#### THE REQUEST:
Print, word for word, every line from the beginning of the listing up to and including the line with "COL = SC.collection". Pictures are to be excluded.

------------------------------

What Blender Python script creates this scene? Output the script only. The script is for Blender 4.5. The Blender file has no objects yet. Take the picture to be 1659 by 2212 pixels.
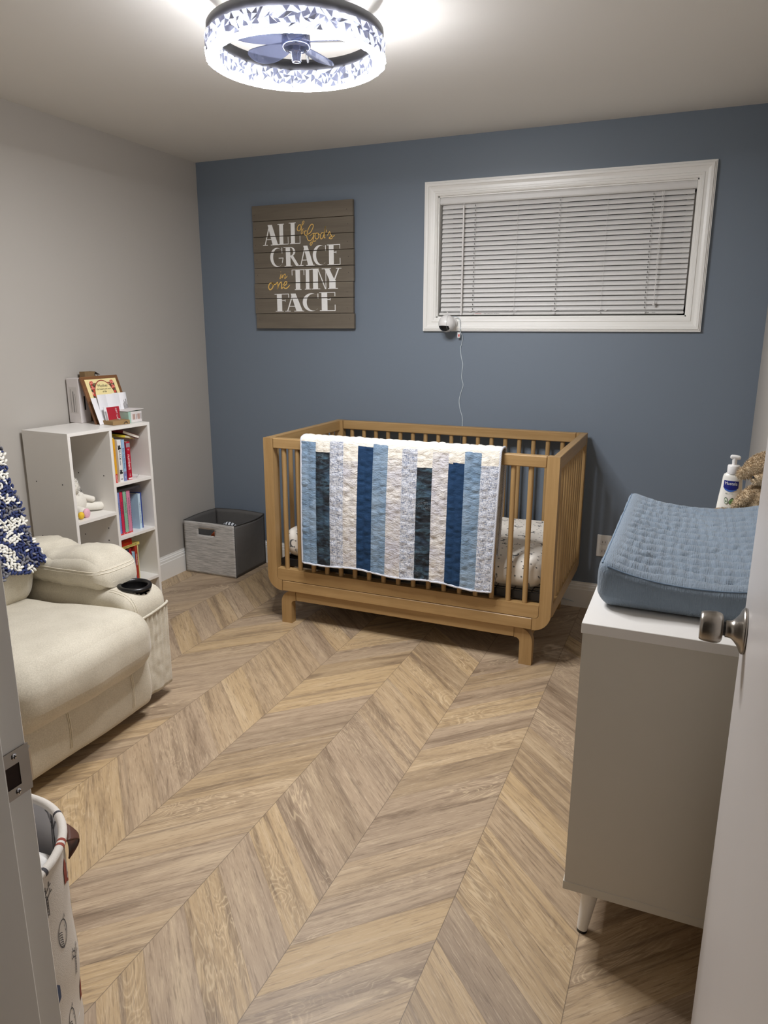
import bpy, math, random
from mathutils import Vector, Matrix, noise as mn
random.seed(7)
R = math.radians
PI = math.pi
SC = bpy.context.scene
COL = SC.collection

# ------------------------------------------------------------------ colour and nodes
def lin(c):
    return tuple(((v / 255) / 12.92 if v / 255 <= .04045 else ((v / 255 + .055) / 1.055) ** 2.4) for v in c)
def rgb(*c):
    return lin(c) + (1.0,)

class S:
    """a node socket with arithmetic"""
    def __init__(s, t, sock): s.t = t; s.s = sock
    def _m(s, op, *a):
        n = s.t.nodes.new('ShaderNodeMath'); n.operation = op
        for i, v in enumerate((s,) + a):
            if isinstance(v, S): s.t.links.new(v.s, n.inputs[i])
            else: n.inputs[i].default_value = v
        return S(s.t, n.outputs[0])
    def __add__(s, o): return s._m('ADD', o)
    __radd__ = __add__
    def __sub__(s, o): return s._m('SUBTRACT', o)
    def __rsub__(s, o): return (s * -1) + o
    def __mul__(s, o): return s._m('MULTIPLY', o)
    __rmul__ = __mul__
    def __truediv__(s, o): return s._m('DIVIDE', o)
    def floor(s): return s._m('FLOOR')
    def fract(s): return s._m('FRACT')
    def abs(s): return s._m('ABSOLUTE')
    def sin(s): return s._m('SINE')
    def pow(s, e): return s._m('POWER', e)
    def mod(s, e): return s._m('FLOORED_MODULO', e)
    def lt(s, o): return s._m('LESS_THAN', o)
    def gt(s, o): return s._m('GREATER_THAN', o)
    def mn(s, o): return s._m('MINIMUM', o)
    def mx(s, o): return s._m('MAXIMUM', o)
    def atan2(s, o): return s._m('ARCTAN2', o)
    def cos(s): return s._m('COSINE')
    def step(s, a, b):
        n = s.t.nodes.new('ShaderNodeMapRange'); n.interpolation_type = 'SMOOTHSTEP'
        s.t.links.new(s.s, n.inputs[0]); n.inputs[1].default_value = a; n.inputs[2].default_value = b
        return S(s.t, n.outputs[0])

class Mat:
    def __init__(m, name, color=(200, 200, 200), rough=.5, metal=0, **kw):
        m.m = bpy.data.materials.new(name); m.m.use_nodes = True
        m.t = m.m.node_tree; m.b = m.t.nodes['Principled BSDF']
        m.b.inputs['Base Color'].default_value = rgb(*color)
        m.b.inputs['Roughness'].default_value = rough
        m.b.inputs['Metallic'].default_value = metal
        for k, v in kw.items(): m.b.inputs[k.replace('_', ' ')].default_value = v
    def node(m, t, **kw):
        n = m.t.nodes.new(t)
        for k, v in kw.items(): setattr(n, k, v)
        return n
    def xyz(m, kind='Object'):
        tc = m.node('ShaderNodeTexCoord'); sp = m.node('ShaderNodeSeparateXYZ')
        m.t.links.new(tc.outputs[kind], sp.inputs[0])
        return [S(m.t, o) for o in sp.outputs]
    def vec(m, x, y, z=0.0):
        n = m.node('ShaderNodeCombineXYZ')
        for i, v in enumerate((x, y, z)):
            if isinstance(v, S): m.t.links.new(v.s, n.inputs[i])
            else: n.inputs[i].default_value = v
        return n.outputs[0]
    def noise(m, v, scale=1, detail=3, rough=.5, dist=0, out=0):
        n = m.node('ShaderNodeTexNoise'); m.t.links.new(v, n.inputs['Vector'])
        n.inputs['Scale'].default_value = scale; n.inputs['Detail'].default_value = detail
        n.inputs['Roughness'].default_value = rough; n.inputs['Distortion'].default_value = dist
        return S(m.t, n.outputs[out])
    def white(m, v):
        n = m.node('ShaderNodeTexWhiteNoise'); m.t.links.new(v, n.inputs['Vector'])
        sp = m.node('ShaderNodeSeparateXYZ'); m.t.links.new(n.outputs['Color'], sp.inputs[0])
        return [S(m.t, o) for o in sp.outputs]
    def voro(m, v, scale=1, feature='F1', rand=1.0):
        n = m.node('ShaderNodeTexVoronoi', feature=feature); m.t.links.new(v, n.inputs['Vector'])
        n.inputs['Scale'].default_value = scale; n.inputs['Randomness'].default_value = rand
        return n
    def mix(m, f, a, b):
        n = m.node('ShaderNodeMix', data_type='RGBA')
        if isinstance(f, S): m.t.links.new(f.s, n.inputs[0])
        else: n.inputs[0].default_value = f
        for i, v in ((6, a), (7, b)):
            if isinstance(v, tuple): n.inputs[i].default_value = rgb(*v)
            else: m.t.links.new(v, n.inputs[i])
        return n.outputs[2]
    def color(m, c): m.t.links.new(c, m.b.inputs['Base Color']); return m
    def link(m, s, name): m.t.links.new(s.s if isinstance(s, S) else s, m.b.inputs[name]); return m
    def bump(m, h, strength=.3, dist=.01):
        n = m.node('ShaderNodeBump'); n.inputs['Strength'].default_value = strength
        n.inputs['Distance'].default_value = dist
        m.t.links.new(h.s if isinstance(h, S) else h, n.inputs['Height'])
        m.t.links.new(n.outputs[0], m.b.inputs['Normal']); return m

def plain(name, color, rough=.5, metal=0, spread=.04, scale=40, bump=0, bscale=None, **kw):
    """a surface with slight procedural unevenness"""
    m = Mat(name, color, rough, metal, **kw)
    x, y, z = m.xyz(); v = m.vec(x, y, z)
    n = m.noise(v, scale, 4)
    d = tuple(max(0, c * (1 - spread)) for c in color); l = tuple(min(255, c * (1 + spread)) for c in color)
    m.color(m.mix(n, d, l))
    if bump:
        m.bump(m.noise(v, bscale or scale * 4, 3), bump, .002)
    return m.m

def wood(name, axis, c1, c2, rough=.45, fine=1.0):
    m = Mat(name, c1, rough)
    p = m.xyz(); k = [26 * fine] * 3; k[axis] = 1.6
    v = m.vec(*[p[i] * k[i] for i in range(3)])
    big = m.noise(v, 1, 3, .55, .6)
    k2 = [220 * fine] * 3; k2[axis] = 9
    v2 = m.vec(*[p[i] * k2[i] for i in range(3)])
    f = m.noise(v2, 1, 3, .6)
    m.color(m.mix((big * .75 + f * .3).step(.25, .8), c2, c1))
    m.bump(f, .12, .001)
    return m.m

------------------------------

#### THE RESPONSE:
What Blender Python script creates this scene? Output the script only. The script is for Blender 4.5. The Blender file has no objects yet. Take the picture to be 1659 by 2212 pixels.
import bpy, math, random
from mathutils import Vector, Matrix, noise as mn
random.seed(7)
R = math.radians
PI = math.pi
SC = bpy.context.scene
COL = SC.collection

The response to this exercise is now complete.